KUWAIT CITY, Kuwait- In an interview with the Kuwait News Agency, Sheik Dr. Mohammad Sabah Al-Salem Al-Sabah again extolled the necessity of sustainable development in the post-2015 UN development agenda. Sheik Dr. Mohammad, who has been an uncompromising economic figure in the UN and in his home country of Kuwait for years, has a history of strong rhetoric demanding evolution of the current economic model to a sustainable, adaptive, and socially responsible paradigm. “It is disgraceful that a human being could die of starvation in the 21st century,” he stated.
Sheik Dr. Mohammad graduated from Clarmont McKenna College in 1978 with a Bachelor’s Degree in Economics, and went on to earn his Masters and PhD in the same field at Harvard. Over his career, Sheik Dr. Mohammad has served as Deputy Prime Minister and Minister of Foreign Affairs to Kuwait, the second most prosperous nation in the Middle East according to the World Bank. He has been a Kuwaiti Ambassador to the US since 1993 and was made the Chairman of the Kuwait Fund for Arab Economic Development in 2003.
He is currently a member of the Board of the UN High-level Advisory Committee, after resigning from his posts in the Kuwaiti government in October of 2011, due to an environment of corruption which culminated in an abuse of funds scandal that forced many resignations and an inquisition. Many people familiar with the Kuwait government reported their belief that Sheik Dr. Mohammad remained free of blame from the scandal, and for that reason criticized his decision to leave the government, taking his unwavering morality with him. Since that time, Mohammad has been involved with the UN and is a Fellow at Oxford University.

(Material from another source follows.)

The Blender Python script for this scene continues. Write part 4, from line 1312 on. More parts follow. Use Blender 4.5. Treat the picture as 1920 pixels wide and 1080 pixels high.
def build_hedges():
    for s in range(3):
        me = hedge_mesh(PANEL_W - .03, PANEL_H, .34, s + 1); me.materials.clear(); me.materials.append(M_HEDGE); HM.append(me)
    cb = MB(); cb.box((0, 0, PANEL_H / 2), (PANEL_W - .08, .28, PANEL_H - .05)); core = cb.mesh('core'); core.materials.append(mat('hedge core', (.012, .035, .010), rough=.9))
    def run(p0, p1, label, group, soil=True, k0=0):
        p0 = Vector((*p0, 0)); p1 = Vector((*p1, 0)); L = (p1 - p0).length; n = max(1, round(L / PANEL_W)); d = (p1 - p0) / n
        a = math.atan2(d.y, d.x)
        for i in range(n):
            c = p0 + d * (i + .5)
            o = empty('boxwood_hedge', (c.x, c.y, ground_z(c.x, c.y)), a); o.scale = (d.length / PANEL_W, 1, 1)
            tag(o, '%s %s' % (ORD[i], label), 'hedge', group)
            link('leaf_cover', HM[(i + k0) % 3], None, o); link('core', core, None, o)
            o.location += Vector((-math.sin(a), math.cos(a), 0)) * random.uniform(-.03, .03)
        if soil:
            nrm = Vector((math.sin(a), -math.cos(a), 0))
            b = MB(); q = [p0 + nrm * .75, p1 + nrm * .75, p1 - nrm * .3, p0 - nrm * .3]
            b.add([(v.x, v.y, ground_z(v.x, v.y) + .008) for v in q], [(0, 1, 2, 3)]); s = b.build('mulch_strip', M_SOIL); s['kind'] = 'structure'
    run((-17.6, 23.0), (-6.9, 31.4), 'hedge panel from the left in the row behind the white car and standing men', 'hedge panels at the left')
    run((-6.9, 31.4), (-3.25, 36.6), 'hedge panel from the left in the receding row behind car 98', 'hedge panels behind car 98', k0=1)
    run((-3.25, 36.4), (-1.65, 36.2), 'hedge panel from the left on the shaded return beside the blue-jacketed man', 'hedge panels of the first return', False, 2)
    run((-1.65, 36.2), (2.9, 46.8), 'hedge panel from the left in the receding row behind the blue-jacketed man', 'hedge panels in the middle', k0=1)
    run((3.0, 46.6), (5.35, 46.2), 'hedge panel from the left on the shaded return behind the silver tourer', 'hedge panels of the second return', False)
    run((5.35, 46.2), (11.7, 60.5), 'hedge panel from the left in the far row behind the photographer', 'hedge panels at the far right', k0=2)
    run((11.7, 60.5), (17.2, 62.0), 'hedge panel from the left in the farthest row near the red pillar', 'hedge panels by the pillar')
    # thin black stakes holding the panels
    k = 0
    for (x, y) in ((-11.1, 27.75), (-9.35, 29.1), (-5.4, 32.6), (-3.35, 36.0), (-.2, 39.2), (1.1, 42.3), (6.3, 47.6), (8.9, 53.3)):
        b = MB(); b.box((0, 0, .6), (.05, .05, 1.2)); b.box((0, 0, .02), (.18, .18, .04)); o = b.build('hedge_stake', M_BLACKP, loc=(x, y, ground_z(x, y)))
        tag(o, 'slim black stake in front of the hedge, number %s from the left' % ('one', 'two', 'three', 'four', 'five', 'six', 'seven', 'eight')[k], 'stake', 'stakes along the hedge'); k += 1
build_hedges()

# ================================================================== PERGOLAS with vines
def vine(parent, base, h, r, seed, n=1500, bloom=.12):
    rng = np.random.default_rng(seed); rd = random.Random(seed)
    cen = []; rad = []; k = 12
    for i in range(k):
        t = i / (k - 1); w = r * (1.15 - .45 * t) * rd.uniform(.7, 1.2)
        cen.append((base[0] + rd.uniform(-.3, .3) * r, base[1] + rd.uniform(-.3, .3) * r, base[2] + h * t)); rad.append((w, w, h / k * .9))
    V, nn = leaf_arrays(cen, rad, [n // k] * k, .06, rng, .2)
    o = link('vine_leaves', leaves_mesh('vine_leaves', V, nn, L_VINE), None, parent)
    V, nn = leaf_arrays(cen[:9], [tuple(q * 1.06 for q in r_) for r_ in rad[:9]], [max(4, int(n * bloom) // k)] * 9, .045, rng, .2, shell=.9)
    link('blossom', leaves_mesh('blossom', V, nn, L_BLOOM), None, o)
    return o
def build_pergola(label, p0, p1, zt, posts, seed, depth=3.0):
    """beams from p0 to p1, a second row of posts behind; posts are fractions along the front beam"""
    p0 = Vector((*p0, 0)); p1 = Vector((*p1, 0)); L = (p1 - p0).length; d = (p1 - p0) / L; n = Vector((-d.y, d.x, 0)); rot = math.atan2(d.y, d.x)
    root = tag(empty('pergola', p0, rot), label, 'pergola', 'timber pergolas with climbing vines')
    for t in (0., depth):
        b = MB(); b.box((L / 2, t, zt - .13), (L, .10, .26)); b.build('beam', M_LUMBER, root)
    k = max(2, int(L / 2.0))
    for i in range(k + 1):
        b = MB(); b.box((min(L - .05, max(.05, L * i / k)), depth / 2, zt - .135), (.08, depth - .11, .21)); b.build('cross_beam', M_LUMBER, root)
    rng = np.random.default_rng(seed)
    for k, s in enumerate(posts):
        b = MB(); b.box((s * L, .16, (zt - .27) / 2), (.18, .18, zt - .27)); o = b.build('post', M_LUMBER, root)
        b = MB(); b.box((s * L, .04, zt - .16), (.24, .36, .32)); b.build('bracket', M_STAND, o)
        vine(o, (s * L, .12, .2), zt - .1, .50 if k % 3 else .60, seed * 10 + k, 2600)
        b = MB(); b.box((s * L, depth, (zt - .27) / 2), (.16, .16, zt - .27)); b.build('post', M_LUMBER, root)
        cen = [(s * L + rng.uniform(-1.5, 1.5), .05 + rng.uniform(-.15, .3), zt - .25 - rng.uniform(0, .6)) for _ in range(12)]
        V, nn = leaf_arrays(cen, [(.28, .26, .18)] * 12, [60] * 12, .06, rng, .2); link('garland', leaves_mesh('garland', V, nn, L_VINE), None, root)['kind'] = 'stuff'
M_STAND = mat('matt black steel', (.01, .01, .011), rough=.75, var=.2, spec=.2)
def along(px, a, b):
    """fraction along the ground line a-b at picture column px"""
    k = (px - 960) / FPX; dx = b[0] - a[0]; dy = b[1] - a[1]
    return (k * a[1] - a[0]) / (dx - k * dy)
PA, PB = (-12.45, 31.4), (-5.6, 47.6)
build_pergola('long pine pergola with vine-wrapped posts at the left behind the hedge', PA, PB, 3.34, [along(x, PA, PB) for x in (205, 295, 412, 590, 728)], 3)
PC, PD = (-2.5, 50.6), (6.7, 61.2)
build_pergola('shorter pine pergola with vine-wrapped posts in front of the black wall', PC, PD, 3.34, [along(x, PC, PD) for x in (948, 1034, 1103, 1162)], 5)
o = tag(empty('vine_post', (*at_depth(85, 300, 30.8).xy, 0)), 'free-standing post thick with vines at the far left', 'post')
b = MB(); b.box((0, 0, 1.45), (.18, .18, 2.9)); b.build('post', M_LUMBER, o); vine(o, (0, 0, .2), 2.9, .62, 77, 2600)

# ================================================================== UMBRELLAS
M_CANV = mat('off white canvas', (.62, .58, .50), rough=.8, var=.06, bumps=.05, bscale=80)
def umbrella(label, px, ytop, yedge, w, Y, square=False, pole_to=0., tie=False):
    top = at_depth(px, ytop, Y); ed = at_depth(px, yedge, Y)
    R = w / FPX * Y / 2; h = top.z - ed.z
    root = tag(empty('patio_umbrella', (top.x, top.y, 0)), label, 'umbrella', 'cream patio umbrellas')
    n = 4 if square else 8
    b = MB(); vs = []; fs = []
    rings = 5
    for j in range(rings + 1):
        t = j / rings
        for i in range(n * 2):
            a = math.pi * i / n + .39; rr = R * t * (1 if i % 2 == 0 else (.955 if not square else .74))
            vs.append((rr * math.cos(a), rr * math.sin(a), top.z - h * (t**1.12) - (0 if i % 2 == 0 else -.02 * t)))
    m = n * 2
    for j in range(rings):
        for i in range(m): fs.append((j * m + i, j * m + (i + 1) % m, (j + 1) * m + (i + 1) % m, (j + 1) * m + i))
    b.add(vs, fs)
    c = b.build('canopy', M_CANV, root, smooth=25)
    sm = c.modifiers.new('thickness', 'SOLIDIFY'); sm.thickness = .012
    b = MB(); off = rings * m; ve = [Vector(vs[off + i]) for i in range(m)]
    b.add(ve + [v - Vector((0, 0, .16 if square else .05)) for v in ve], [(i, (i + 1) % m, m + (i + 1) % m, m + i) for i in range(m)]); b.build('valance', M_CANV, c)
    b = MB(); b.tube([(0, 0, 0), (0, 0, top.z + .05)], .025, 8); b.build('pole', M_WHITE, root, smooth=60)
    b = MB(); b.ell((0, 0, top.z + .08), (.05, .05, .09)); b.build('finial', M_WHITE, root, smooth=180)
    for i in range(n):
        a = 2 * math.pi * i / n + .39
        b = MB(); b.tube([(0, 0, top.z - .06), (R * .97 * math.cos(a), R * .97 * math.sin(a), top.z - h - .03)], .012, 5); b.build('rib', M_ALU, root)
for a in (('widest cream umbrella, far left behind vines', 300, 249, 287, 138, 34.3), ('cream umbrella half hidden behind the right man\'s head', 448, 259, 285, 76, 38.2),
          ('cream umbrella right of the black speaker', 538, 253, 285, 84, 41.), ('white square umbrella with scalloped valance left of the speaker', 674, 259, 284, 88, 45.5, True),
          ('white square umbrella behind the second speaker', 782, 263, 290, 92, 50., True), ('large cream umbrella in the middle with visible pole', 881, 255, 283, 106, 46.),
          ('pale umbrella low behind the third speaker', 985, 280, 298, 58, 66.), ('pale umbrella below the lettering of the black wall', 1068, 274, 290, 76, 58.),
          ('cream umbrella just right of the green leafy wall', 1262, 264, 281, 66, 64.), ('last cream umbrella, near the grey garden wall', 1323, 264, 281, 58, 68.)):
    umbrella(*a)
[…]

Figures like Mohammad are always the riskiest to be allowed to rise to power because of their willingness to destroy the status quo. In a speech at the Kuwaiti Embassy in Istanbul in March of 2011, Mohammad demonstrated a strong grasp of the social, economic, environmental, and political issues facing the world in the coming decades. Being credited with setting the economic compass for Kuwait, which not only has excellent foreign relations with most major countries, but is also one of the wealthiest nations in the world, indicates he has the ability to work practical changes. However, the 2010 Vision Program – intended to diversify Kuwait’s oil-based economy – has made little progress since his departure. With the effects of the Arab Spring still echoing around the region and the Al-Sabah family strengthening their hold on power in Kuwait, economic reform may be a long time in coming.
More than an homage to a single man, however, this article hopes to confirm the fact that the UN continues to select and heed the advice of intelligent, aware, practical people in matters of development. If at times progress toward the Millennium Goals, or toward finalizing a post-2015 agenda, seems interminably slow, keep Sheik Dr. Mohammad in mind. Know that work is being done by men and women with a self-professed obsession with perfection to solve the planet’s economic issues in a way that will encourage social, environmental, and political stability.